Philosophers have long argued about the nature of time. Some philosophers, notably German philosopher Immanuel Kant, have proposed that newborn babies may experience the passage of time. Others have proposed that the human mind must learn to construct time. For example, French philosopher Henri Bergson thought of time as something entirely derived from experience. In Bergson's doctoral dissertation, Time and Free Will (1889; translated 1910), he proposed that time is a matter of subjective experience. According to Bergson, an infant would not experience time directly but rather would have to learn how to experience it.

VI

Time Dilation

Time is not a physical constant. Motion and gravity effect time by dilating (slowing) it or by expanding its duration. In 1905 Albert Einstein described the effect of motion on time in his special theory of relativity. In 1916 he described the effect of gravity on time in his general theory of relativity.

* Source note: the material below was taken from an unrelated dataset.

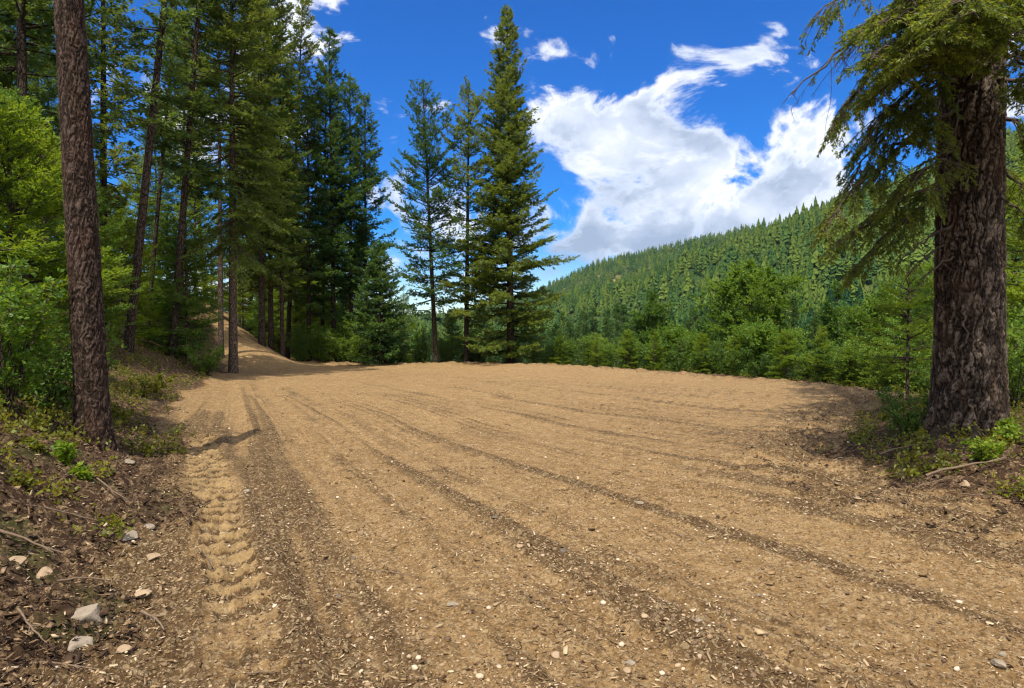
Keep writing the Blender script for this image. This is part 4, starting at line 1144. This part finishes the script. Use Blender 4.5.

Time dilation effects due to motion were experimentally observed in the early 1970s. Researchers placed atomic clocks on commercial airliners and observed the expected changes in time as measured by those clocks relative to similar clocks on the ground. In particular, when the planes traveled east, in the direction of Earth’s rotation, the clocks on the airliners were 59 nanoseconds (59 billionths of a second) slow relative to the atomic clocks on the ground. When the airplanes traveled west, the clocks were 273 nanoseconds fast. This discrepancy is caused by the rotation of Earth, which causes an additional time dilation. If the effect of Earth's rotation is removed, the time dilation produced by the motion of the airliners confirms Einstein's theory of how time changes with motion, as the dilation is in agreement with predictions made by the theory.

Time dilation effects due to gravity have been experimentally verified in many ways. For example, time on the Sun's surface runs about two parts in a million slower than on Earth because of the Sun's much higher gravity. In 1968 American physicist Irwin Shapiro confirmed this effect when he showed that radar signals (see Radar Astronomy) and their reflections from planets are delayed when the Sun is near the path of the signals.